Cristina era especial em tudo, não somente pela Síndrome de Down. Mas também pelo carinho que tinha com as pessoas que ela amava.  Eu tive o prazer de ser amada e amá-la intensamente.  Mas antes da Cristina, quando moramos no Basílio Pimenta, tinha como vizinha a Fatinha, um doce de menina.  A gente conversava pela janela.  Sem conseguir falar meu nome direito, ela gritava: Dinisi.

 

Eu aparecia, trocava um dedo de prosa com ela, e já era o suficiente para ficarmos felizes. Ela usava tranças que combinavam muito com a pele morena, parecia uma índia. Apesar disso fazer muito tempo, lembro nitidamente do rostinho dela. Sua rotina era ir à Apae ou ficar debruçada naquela janela, horas e mais horas. Ali, jogava beijos que tocavam suavemente a minha face.

 

Pouco mais tarde, quando mudamos para o Amarelo, conheci Cristina. Caçula de três homens, ela era a rainha da casa. Generosa, como toda criança, tinha as suas particularidades, entre as quais amava ouvir LPs.

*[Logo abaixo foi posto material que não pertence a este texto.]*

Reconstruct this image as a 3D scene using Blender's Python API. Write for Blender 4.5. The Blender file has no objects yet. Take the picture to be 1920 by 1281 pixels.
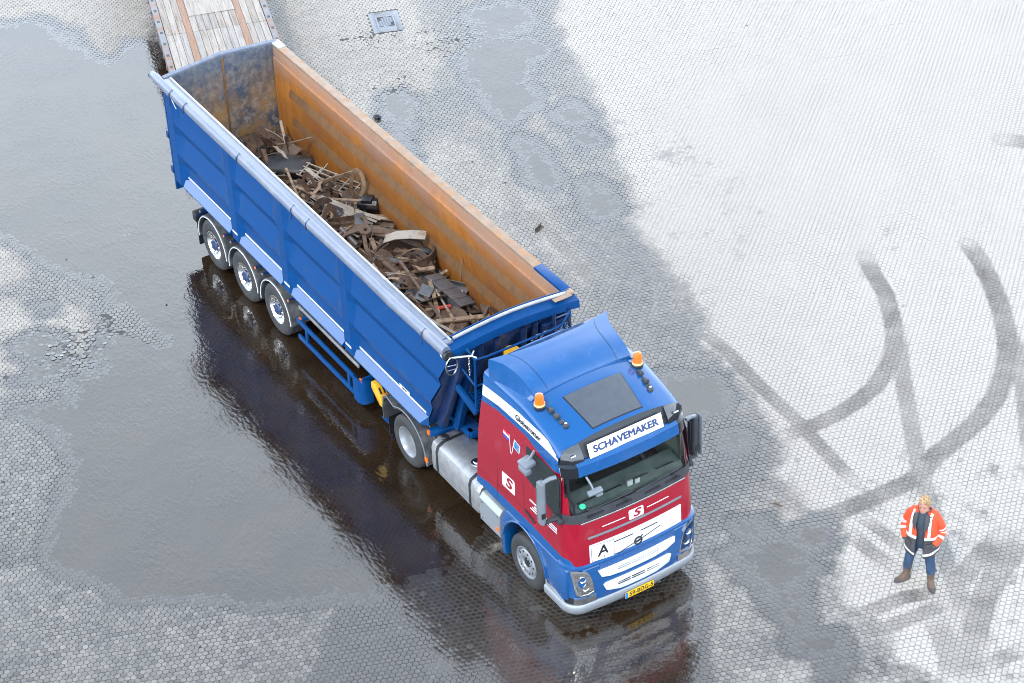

Tinha uma coleção enorme. Atenta aos lançamentos, ganhava todos. Os pais davam a vida por aquela linda criança. E ela era fã de Roberto Carlos, das músicas românticas, as quais curtia maior fossa, no seu imaginário puro e inocente. Cristina tinha um estado de espírito invejável, uma mistura entre o humor baiano do pai e a altivez da mãe, funcionária de carreira dos Correios, uma mulher admirável, conhecida como Dona Dedesa.

 

Mas o que me fez lembrar de Cristina, foi que ela também dizia: Coitada da Denise quando ela resistia em tomar banho ou desligar o som já altas horas da noite, e eu dizia a ela. Assim, eu vou chorar! E ela respondia: Chora não, Coitada da Denise! Ou então, quando as minhas chantagens não surtiam efeito, ela zombava de mim e dizia gargalhando: Denise gosta!!!

 

Graças a Deus, fui provida de uma paciência imensa com crianças assim. Hoje quando passo pelo ônibus da APAE, não consigo deixar de buzinar, pois sinto que eles estão sempre ávidos e muito receptivos a qualquer gesto de carinho.

 

Nessa correria do dia a dia, fico me prometendo que ainda vou arrumar um tempo para me dedicar a esses seres especiais, carinhosos aos quais tenho afeto. Viva Cristina, que do céu, deve estar olhando pra mim e dizendo: Coitada de Denise!